### Problem details
Sort through the entries below and pull out lines containing the word "with".
*****
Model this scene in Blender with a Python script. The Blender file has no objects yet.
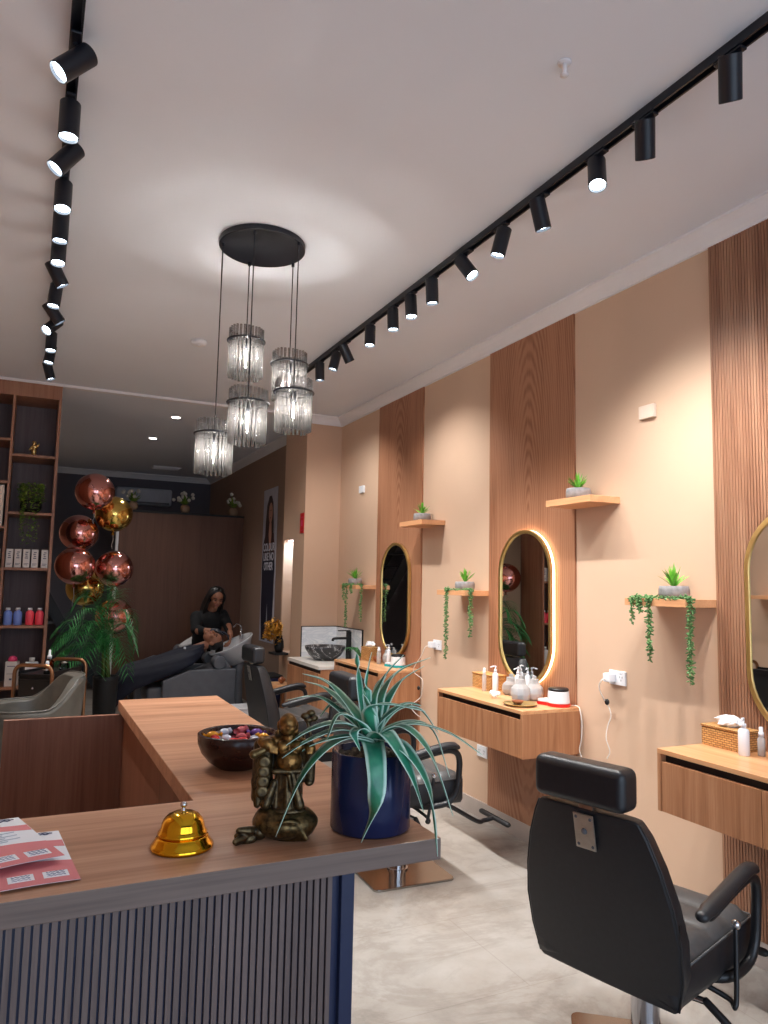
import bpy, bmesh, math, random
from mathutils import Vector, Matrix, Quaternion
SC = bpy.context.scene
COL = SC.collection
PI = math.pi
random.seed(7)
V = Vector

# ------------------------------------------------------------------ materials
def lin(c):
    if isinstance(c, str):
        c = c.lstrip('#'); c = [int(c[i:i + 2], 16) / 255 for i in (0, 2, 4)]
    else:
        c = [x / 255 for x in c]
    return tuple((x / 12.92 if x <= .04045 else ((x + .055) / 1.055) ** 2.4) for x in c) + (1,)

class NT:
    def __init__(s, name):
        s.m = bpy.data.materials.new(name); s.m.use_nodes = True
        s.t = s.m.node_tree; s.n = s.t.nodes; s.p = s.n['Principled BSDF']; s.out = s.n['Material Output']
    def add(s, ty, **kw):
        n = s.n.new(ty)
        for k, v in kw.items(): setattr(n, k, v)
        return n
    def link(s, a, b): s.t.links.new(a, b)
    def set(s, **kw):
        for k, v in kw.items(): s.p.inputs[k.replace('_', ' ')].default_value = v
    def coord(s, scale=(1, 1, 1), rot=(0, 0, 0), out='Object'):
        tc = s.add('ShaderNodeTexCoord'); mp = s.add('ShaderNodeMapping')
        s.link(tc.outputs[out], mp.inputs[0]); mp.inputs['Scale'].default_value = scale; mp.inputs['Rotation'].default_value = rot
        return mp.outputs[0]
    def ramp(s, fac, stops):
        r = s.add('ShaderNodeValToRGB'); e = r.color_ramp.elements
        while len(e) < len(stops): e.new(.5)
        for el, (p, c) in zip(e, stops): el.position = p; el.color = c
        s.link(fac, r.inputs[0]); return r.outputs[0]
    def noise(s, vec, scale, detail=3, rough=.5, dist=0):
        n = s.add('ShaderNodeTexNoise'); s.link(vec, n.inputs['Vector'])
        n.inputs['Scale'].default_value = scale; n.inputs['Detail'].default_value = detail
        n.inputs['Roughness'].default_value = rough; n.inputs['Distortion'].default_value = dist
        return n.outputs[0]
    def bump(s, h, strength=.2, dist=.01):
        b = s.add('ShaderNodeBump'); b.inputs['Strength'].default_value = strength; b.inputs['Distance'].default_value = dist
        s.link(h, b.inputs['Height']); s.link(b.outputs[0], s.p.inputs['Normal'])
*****
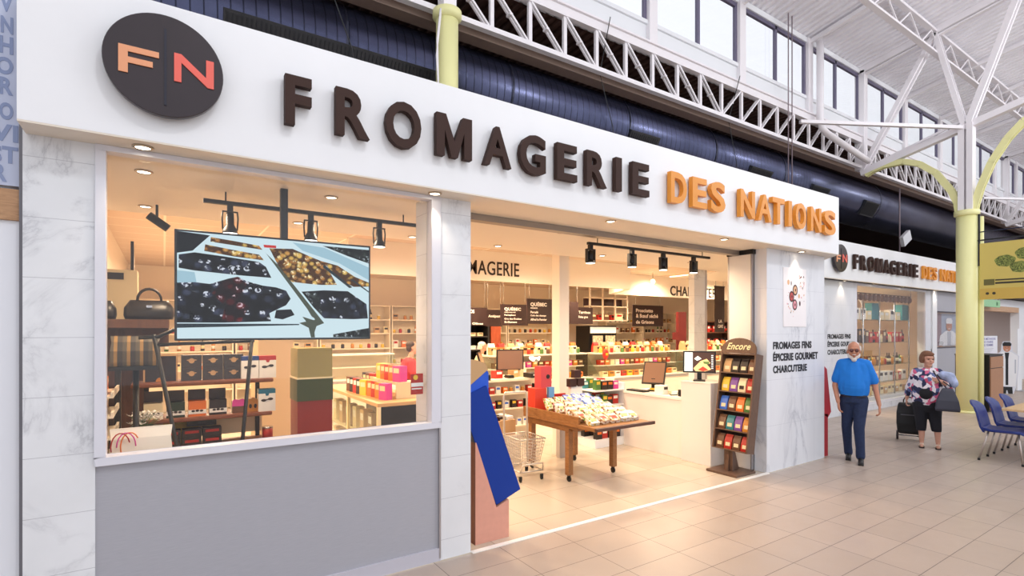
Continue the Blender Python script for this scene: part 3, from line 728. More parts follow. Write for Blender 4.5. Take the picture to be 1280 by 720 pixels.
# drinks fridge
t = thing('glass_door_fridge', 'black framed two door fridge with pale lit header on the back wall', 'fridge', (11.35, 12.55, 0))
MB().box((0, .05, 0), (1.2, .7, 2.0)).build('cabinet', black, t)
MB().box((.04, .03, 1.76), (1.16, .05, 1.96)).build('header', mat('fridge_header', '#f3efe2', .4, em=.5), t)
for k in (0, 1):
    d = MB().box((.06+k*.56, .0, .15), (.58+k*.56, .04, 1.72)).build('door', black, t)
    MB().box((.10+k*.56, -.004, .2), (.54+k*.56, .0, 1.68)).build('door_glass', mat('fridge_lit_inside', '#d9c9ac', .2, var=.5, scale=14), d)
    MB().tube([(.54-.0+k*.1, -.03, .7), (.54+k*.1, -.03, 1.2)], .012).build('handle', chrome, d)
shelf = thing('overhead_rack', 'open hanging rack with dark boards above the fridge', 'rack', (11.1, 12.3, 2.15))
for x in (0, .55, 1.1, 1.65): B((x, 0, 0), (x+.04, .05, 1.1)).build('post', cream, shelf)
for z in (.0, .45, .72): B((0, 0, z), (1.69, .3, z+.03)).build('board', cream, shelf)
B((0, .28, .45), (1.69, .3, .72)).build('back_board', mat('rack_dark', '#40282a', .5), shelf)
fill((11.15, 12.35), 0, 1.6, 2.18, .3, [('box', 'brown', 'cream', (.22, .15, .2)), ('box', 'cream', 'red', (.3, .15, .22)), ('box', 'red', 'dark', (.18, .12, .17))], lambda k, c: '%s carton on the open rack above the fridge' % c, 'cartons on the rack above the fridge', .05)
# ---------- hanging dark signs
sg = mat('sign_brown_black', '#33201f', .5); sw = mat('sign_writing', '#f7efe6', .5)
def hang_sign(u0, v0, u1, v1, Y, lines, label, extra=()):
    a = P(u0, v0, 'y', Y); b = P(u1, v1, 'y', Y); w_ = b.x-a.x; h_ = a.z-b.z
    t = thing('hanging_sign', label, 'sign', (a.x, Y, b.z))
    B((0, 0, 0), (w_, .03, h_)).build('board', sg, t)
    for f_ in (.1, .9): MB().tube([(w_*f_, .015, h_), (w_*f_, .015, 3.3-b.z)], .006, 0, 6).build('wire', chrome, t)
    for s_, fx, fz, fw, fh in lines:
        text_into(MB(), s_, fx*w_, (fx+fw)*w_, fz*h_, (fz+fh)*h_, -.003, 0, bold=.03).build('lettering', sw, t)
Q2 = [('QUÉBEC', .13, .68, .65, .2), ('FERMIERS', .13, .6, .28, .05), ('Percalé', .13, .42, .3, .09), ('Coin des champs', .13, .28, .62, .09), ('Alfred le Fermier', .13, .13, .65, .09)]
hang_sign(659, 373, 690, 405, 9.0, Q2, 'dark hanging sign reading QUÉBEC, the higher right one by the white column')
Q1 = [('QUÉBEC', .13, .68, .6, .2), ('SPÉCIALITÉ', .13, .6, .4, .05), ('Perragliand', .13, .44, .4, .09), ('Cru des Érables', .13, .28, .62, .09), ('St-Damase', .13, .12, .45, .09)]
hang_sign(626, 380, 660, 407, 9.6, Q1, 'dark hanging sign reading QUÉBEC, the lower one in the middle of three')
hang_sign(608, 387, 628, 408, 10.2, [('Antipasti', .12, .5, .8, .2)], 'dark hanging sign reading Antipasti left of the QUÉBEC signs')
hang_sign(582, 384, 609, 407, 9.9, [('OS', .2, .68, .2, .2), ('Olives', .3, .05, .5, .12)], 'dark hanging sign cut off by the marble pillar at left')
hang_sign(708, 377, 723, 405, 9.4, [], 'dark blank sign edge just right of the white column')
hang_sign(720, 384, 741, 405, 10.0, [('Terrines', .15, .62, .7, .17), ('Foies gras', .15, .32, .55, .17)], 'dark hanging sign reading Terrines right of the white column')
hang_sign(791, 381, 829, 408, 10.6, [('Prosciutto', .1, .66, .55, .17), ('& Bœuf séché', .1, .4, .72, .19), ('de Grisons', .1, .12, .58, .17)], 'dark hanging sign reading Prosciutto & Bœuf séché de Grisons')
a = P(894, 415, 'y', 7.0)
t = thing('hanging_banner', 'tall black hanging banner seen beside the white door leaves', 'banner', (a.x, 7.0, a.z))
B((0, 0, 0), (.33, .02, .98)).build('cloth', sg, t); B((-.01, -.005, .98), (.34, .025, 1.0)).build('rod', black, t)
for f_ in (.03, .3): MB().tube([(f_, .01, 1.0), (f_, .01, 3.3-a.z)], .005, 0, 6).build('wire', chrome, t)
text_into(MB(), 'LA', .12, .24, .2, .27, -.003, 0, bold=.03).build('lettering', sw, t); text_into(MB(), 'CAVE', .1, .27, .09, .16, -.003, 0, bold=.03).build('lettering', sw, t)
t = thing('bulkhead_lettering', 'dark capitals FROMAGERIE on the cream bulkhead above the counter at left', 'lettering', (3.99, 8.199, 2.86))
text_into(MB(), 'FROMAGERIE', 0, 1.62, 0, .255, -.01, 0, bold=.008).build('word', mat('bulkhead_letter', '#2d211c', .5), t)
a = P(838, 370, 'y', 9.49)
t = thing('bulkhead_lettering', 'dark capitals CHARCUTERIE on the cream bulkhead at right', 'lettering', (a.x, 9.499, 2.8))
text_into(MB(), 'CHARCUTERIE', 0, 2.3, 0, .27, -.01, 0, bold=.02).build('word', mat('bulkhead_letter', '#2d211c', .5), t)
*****
### Result below
Model this scene in Blender with a Python script. The Blender file has no objects yet.
t = thing('glass_door_fridge', 'black framed two door fridge with pale lit header on the back wall', 'fridge', (11.35, 12.55, 0))
shelf = thing('overhead_rack', 'open hanging rack with dark boards above the fridge', 'rack', (11.1, 12.3, 2.15))